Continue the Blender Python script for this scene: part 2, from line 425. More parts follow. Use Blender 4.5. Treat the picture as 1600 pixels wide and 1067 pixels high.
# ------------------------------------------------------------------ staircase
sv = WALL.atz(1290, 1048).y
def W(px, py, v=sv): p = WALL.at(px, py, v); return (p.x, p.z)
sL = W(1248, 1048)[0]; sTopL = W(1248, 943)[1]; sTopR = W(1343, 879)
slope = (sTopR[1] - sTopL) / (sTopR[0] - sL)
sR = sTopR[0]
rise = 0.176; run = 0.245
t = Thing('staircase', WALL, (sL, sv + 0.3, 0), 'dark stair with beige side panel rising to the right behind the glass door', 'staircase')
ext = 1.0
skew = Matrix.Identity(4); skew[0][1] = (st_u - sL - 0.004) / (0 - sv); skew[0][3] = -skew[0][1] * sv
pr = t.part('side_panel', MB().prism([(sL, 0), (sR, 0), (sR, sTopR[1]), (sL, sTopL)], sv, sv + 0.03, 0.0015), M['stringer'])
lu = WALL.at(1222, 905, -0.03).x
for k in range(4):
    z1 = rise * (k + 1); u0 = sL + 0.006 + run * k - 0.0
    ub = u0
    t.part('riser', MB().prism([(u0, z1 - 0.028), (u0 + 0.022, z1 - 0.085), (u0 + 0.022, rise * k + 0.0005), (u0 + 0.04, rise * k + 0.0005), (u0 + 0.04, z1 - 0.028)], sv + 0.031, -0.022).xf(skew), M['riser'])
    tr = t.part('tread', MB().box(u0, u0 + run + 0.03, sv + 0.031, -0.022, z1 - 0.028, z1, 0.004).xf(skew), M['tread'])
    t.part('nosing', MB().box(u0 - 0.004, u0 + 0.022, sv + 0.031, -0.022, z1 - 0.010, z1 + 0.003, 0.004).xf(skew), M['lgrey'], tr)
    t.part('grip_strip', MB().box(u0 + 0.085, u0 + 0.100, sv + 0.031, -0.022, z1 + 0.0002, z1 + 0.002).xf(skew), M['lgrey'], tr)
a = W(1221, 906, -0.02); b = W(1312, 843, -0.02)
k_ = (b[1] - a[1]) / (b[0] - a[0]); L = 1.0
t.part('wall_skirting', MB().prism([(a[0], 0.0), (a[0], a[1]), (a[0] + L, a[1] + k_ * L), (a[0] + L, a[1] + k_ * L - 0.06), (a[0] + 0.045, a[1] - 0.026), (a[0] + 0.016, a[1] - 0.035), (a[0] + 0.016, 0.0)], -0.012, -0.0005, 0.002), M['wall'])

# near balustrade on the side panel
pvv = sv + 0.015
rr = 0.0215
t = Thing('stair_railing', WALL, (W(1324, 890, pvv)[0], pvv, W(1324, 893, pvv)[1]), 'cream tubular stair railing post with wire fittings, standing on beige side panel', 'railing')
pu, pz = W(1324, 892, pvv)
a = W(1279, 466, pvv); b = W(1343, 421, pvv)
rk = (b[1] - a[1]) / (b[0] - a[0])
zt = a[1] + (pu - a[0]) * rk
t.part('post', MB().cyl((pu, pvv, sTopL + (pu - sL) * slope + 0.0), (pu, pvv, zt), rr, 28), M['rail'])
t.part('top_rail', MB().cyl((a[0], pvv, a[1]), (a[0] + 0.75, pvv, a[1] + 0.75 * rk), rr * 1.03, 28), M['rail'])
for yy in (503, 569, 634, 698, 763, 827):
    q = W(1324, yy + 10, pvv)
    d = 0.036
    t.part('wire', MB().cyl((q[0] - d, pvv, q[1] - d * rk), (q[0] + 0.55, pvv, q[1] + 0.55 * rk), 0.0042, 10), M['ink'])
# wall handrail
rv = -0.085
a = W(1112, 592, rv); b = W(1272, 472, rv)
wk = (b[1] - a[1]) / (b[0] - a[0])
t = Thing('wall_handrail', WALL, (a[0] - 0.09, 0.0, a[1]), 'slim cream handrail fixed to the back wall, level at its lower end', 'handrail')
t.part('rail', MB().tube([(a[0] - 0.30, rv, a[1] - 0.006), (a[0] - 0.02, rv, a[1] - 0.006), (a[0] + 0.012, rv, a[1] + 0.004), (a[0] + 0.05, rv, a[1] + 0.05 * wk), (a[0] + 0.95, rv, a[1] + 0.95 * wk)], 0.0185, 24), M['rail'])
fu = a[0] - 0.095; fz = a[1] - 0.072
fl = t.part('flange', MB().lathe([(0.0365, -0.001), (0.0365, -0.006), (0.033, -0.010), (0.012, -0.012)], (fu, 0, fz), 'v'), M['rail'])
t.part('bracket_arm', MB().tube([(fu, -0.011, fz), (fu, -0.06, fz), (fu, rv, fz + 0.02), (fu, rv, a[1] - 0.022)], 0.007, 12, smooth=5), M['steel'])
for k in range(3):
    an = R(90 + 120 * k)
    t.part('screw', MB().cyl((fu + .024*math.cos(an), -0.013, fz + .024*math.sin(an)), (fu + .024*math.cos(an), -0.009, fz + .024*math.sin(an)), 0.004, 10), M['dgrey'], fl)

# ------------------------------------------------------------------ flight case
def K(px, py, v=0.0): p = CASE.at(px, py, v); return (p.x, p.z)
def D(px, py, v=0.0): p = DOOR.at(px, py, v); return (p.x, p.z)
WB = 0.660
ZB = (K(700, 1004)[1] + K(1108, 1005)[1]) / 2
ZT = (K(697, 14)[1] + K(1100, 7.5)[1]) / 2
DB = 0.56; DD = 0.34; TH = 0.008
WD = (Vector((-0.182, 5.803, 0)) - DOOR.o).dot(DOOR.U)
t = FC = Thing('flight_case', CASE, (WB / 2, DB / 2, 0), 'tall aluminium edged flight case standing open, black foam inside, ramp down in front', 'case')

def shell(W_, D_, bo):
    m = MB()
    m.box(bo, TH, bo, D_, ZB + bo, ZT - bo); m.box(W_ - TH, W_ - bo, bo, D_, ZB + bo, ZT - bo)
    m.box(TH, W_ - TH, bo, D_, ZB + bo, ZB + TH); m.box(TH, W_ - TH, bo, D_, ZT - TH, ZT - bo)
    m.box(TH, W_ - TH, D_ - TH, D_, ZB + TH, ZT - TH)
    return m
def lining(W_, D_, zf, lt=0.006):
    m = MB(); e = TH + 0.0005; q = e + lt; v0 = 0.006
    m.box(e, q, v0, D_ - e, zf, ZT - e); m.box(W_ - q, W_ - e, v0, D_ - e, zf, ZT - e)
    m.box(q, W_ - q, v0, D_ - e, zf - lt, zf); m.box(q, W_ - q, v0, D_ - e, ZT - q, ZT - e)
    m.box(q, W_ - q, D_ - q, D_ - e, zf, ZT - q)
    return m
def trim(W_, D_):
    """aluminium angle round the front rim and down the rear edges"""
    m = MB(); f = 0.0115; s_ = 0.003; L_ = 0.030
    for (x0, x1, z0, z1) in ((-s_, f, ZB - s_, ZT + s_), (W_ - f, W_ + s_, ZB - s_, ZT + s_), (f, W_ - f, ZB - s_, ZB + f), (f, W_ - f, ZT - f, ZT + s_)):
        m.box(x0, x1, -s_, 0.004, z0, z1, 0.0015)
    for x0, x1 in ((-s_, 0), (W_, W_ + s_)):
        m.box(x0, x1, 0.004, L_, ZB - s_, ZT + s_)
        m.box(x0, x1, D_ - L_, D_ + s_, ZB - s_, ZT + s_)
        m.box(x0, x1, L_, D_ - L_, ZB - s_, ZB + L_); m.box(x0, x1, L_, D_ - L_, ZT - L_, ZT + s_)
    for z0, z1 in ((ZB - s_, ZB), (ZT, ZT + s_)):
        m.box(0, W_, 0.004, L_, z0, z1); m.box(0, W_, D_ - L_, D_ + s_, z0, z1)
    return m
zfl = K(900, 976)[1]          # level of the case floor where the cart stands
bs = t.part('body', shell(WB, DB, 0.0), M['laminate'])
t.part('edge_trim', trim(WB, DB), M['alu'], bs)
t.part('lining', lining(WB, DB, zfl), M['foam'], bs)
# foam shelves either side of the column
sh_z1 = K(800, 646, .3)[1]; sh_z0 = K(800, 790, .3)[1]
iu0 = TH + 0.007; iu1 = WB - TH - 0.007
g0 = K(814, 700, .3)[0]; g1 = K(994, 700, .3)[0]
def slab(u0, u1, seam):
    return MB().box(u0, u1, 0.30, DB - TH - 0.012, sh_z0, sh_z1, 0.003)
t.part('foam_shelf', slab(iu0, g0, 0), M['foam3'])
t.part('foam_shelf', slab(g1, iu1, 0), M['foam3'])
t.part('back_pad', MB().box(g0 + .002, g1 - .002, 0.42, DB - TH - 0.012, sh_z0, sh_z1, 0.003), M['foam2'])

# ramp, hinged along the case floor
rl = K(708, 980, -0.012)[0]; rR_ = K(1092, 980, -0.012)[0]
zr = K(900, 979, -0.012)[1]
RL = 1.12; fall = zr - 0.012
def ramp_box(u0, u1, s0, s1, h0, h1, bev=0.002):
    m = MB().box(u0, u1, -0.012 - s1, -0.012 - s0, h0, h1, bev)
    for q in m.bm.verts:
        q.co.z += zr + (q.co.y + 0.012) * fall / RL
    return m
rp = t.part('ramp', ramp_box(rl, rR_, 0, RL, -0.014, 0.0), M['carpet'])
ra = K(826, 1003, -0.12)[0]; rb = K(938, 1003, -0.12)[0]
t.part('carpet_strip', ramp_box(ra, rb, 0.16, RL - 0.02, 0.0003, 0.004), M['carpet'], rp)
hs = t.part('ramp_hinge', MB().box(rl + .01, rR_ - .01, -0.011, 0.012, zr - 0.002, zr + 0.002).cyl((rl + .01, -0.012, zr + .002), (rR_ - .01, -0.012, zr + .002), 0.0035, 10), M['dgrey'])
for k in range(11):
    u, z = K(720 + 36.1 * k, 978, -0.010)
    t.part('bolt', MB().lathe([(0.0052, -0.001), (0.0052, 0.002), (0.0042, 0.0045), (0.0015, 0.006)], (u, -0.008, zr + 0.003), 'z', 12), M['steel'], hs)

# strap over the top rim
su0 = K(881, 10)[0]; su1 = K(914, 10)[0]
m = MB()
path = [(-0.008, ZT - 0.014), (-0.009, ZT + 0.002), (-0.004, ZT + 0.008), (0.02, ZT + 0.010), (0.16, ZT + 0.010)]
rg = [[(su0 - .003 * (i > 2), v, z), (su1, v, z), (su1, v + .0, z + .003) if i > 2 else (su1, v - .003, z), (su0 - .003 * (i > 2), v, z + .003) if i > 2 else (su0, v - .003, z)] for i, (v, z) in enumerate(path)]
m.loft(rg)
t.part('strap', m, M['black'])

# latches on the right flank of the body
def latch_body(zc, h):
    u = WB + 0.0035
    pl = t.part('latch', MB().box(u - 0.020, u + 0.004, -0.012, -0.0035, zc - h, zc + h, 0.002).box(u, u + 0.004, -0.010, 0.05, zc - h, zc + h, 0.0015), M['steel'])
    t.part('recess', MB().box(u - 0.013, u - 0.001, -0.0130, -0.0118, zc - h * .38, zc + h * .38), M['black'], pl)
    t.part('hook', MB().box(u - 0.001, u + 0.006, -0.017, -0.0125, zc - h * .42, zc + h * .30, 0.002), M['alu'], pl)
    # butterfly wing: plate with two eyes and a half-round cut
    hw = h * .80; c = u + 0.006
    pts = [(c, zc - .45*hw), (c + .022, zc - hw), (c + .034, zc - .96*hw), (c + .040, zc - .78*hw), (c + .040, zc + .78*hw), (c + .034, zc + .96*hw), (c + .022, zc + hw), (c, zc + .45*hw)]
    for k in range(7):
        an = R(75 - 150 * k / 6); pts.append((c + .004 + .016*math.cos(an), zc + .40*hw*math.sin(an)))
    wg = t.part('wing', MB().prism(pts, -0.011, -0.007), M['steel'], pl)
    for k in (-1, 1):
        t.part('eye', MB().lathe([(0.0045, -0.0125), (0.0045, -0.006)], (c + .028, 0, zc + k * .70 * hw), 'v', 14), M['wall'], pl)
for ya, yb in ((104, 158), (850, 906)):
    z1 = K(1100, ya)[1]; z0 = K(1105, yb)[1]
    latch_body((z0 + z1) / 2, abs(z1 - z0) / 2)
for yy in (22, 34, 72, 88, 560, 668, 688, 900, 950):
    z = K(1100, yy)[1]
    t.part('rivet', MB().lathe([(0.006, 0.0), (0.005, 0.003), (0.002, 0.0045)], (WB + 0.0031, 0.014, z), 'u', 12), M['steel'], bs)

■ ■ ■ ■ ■

■ **What the exercise asks**: Your output must be the lines of the material above, from the first through the line that contains "-0.0005, 0.002), M['wall'])", copied exactly. Include both endpoints and nothing else.

■ **Final answer**:
Continue the Blender Python script for this scene: part 2, from line 425. More parts follow. Use Blender 4.5. Treat the picture as 1600 pixels wide and 1067 pixels high.
# ------------------------------------------------------------------ staircase
sv = WALL.atz(1290, 1048).y
def W(px, py, v=sv): p = WALL.at(px, py, v); return (p.x, p.z)
sL = W(1248, 1048)[0]; sTopL = W(1248, 943)[1]; sTopR = W(1343, 879)
slope = (sTopR[1] - sTopL) / (sTopR[0] - sL)
sR = sTopR[0]
rise = 0.176; run = 0.245
t = Thing('staircase', WALL, (sL, sv + 0.3, 0), 'dark stair with beige side panel rising to the right behind the glass door', 'staircase')
ext = 1.0
skew = Matrix.Identity(4); skew[0][1] = (st_u - sL - 0.004) / (0 - sv); skew[0][3] = -skew[0][1] * sv
pr = t.part('side_panel', MB().prism([(sL, 0), (sR, 0), (sR, sTopR[1]), (sL, sTopL)], sv, sv + 0.03, 0.0015), M['stringer'])
lu = WALL.at(1222, 905, -0.03).x
for k in range(4):
    z1 = rise * (k + 1); u0 = sL + 0.006 + run * k - 0.0
    ub = u0
    t.part('riser', MB().prism([(u0, z1 - 0.028), (u0 + 0.022, z1 - 0.085), (u0 + 0.022, rise * k + 0.0005), (u0 + 0.04, rise * k + 0.0005), (u0 + 0.04, z1 - 0.028)], sv + 0.031, -0.022).xf(skew), M['riser'])
    tr = t.part('tread', MB().box(u0, u0 + run + 0.03, sv + 0.031, -0.022, z1 - 0.028, z1, 0.004).xf(skew), M['tread'])
    t.part('nosing', MB().box(u0 - 0.004, u0 + 0.022, sv + 0.031, -0.022, z1 - 0.010, z1 + 0.003, 0.004).xf(skew), M['lgrey'], tr)
    t.part('grip_strip', MB().box(u0 + 0.085, u0 + 0.100, sv + 0.031, -0.022, z1 + 0.0002, z1 + 0.002).xf(skew), M['lgrey'], tr)
a = W(1221, 906, -0.02); b = W(1312, 843, -0.02)
k_ = (b[1] - a[1]) / (b[0] - a[0]); L = 1.0
t.part('wall_skirting', MB().prism([(a[0], 0.0), (a[0], a[1]), (a[0] + L, a[1] + k_ * L), (a[0] + L, a[1] + k_ * L - 0.06), (a[0] + 0.045, a[1] - 0.026), (a[0] + 0.016, a[1] - 0.035), (a[0] + 0.016, 0.0)], -0.012, -0.0005, 0.002), M['wall'])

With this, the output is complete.